Recent research suggests that new objects appearing in real-world scenes are prioritized for eye fixations and by inference, for attentional processing. We examined whether semantic consistency modulates the degree to which new objects appearing in a scene are prioritized for viewing. New objects were added to photographs of real-world scenes during a fixation (new object with transient onset) or during a saccade (new object without transient onset). The added object was either consistent or inconsistent with the scene's meaning. Object consistency did not affect the efficacy with which transient onsets captured attention, suggesting that transient motion signals capture attention in a bottom-up manner. Without a transient motion signal, the semantic consistency of the new object affected its prioritization with new inconsistent objects fixated sooner than new consistent objects, suggesting that attention prioritization without capture is a top-down memory-based phenomenon at least partially controlled by object identity and meaning.

Acknowledgements

JRB is supported by the British Academy and the Edinburgh Fund. JMH is supported by the US Army Research Office (W911NF-04-1-0078). We thank Devon Witherell for his help with data collection and two anonymous reviewers for their helpful comments on a previous version of this manuscript.

Notes

1Although the extent to which perception is suppressed during a saccade may be a matter of some debate, we have demonstrated that under some circumstances objects that suddenly appear in (or disappear from) real-world scenes during a saccade are fixated no more often than expected by chance (Brockmole & Henderson, 2005a, 2005b). As such, in this context the transient motion signal was functionally eliminated by saccadic suppression.
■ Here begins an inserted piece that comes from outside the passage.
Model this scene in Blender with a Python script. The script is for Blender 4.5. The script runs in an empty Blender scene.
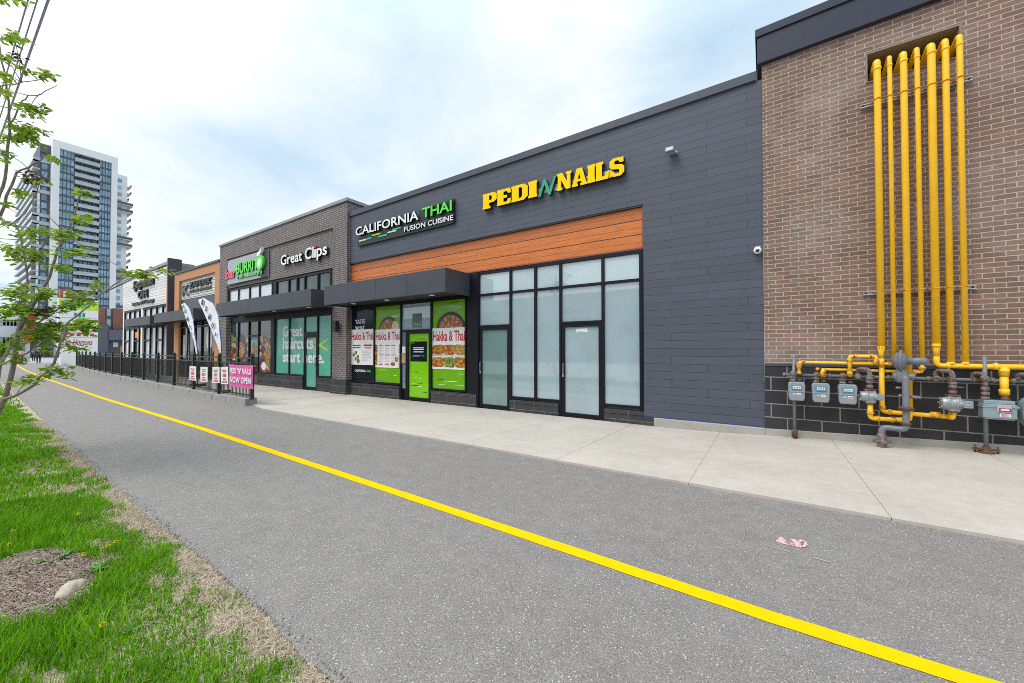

2We note that in the baseline condition, compared to consistent critical objects, inconsistent critical objects enjoyed reliably longer individual fixation durations (463 ms vs. 326 ms), first pass gaze durations (853 ms vs. 441 ms.), and total fixation time (1862 ms vs. 996 ms), replicating previous research.

3In a previous report using the same consistent scenes used here, Brockmole and Henderson (2005a) found that in a condition where no onsets where used, 10% of fixations were directed to the critical objects. It would therefore be expected that the first object selected for fixation by the observer would be the critical object on approximately 10% of the trials, as observed here.

4By dividing trials into 500 ms viewing bins, our ability to detect an effect of semantic consistency in the new object condition on the order of hundreds of milliseconds may have been limited. To investigate this possibility, we calculated the elapsed time from the appearance of the new object to the start of the first fixation on that object when those first fixations began within the first 500 ms (viewing bin 1). In these situations, consistent objects were first fixated 286 ms after their appearance and inconsistent objects were first fixated 275 ms after their appearance, t(22) < 1. There is no evidence of a semantic consistency effect in the new object condition even in the very first viewing bin.